All of the material below is to be repeated exactly.

# DATA EXCERPT
* Begin *
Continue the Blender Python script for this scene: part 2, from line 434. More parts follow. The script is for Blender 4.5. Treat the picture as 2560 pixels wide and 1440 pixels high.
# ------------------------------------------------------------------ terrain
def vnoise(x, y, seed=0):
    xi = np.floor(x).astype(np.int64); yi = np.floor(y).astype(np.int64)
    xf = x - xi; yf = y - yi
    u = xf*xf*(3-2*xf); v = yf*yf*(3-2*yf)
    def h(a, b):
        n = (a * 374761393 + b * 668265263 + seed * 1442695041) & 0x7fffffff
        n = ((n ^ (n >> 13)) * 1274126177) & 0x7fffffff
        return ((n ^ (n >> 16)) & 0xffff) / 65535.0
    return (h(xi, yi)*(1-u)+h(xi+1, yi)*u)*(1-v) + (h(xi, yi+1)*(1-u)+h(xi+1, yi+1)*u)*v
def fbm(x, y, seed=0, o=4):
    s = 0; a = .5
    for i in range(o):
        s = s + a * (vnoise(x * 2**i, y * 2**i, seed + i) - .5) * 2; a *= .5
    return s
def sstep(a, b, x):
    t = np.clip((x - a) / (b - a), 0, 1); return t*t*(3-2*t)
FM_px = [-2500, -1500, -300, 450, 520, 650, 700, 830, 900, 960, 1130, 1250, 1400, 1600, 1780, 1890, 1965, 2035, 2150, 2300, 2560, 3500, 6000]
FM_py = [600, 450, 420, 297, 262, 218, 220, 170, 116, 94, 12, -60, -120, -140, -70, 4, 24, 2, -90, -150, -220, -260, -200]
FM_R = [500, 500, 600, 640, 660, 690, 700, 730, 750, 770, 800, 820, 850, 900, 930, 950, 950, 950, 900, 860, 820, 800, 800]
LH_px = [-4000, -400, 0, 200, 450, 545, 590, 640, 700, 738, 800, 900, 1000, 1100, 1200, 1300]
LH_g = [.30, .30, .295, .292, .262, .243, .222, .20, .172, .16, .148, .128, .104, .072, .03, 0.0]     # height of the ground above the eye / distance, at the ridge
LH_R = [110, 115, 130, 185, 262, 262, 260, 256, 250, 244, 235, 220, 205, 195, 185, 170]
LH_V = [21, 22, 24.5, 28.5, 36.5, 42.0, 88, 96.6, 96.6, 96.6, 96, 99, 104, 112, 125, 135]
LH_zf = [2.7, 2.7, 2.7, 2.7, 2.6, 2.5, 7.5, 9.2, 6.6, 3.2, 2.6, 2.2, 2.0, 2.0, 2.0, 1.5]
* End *
# RESULT
Continue the Blender Python script for this scene: part 2, from line 434. More parts follow. The script is for Blender 4.5. Treat the picture as 2560 pixels wide and 1440 pixels high.
# ------------------------------------------------------------------ terrain
def vnoise(x, y, seed=0):
    xi = np.floor(x).astype(np.int64); yi = np.floor(y).astype(np.int64)
    xf = x - xi; yf = y - yi
    u = xf*xf*(3-2*xf); v = yf*yf*(3-2*yf)
    def h(a, b):
        n = (a * 374761393 + b * 668265263 + seed * 1442695041) & 0x7fffffff
        n = ((n ^ (n >> 13)) * 1274126177) & 0x7fffffff
        return ((n ^ (n >> 16)) & 0xffff) / 65535.0
    return (h(xi, yi)*(1-u)+h(xi+1, yi)*u)*(1-v) + (h(xi, yi+1)*(1-u)+h(xi+1, yi+1)*u)*v
def fbm(x, y, seed=0, o=4):
    s = 0; a = .5
    for i in range(o):
        s = s + a * (vnoise(x * 2**i, y * 2**i, seed + i) - .5) * 2; a *= .5
    return s
def sstep(a, b, x):
    t = np.clip((x - a) / (b - a), 0, 1); return t*t*(3-2*t)
FM_px = [-2500, -1500, -300, 450, 520, 650, 700, 830, 900, 960, 1130, 1250, 1400, 1600, 1780, 1890, 1965, 2035, 2150, 2300, 2560, 3500, 6000]
FM_py = [600, 450, 420, 297, 262, 218, 220, 170, 116, 94, 12, -60, -120, -140, -70, 4, 24, 2, -90, -150, -220, -260, -200]
FM_R = [500, 500, 600, 640, 660, 690, 700, 730, 750, 770, 800, 820, 850, 900, 930, 950, 950, 950, 900, 860, 820, 800, 800]
LH_px = [-4000, -400, 0, 200, 450, 545, 590, 640, 700, 738, 800, 900, 1000, 1100, 1200, 1300]
LH_g = [.30, .30, .295, .292, .262, .243, .222, .20, .172, .16, .148, .128, .104, .072, .03, 0.0]     # height of the ground above the eye / distance, at the ridge
LH_R = [110, 115, 130, 185, 262, 262, 260, 256, 250, 244, 235, 220, 205, 195, 185, 170]
LH_V = [21, 22, 24.5, 28.5, 36.5, 42.0, 88, 96.6, 96.6, 96.6, 96, 99, 104, 112, 125, 135]
LH_zf = [2.7, 2.7, 2.7, 2.7, 2.6, 2.5, 7.5, 9.2, 6.6, 3.2, 2.6, 2.2, 2.0, 2.0, 2.0, 1.5]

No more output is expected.